Free Love and Other Stories Metaphors and Similes

Free Love and Other Stories Metaphors and Similes

Love at First Sight

The title story is about a first love and the descriptive recollection by the narrator of a certain girl seems to suggest that it is also a story about love at first sight. After all, unless there is some sort of deeper emotion at work, how often does one recollect with such intense metaphorical imagery:

“Jackie was blonde and boyish and golden in those days. One day I had simply seen her, she was sitting on the school wall by the main door and I had thought she looked like she was surrounded with yellow light, like she had been gently burnt all over with a fine fire.”

Setting

Setting is important to a number of the stories throughout this collection. One particularly memorable example engages creates a vivid image of a tempest approaching over water:

“A storm was coming up off the sea, a wad of darkness overhead like the sky was wearing a black hood; the pier and the town had turned grey.”

To be in England

References to film, movies and the craft of cinema pervade the narratives. Even when the story or metaphorical reference isn’t really directly tied to a particular film—which is a circumstance repeated often—the imagery reflects upon the perceptual nature of filmmaking:

“This was a very different England from home, like a foreign country really. Even the weather felt like abroad or like it wasn’t real.

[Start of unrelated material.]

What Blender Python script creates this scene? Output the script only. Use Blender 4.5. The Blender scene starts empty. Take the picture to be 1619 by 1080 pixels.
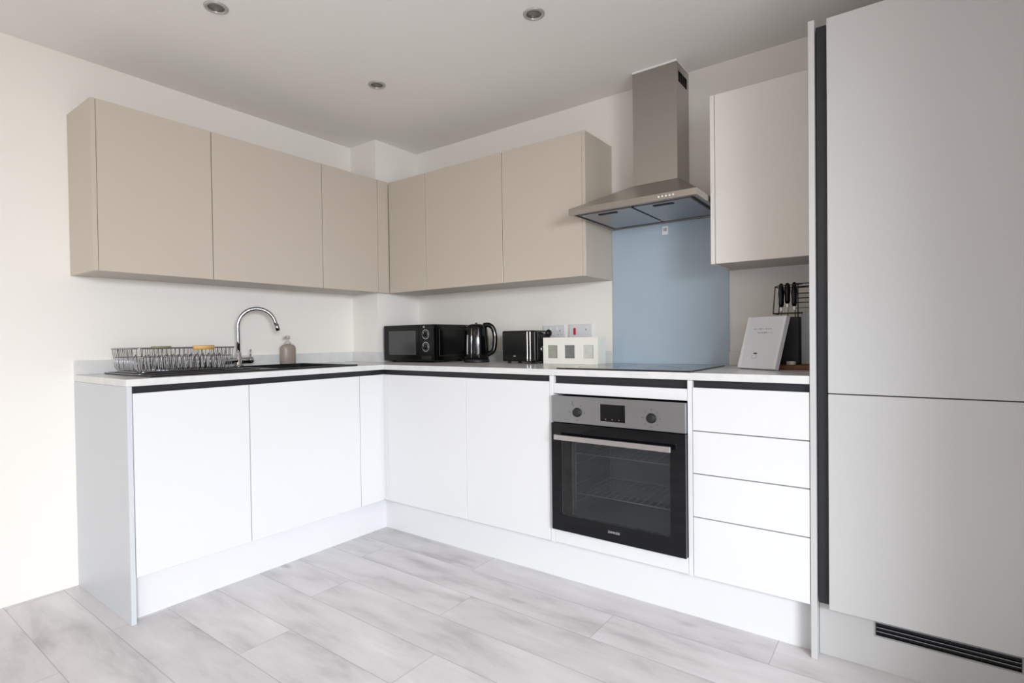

Like a pretend place put for a film, all the buildings constructed so people could film a story about history or really rich people.”

Understatement

The story titled “The Unthinkable Happens to People Every Day” is a persistent exercise in ironic understatement. The title seems to promise something lurid or sinister—certainly at the very least something dramatic—but none of that actually applies. Even the introductory simile figuratively working as the introduction of one main character to another pursues this incessant them of downplaying things:

“Further down the beach a child was crouched like a frog on the stones, her hair hanging”

“A Story of Folding and Unfolding”

Technically speaking, in this story, women’s underwear is itself the controlling metaphor of this story. But there is a particularly elegant specific use of metaphor within the story that is worthy of attention and merit. It ranks as one of the most elegiac examples of simile in the entire collection:

“He pulls gently and a petticoat disarranges itself, coming away in his hand and knocking the underwear out of harmony as he takes it out and it falls away form his hand like liquid, like light.”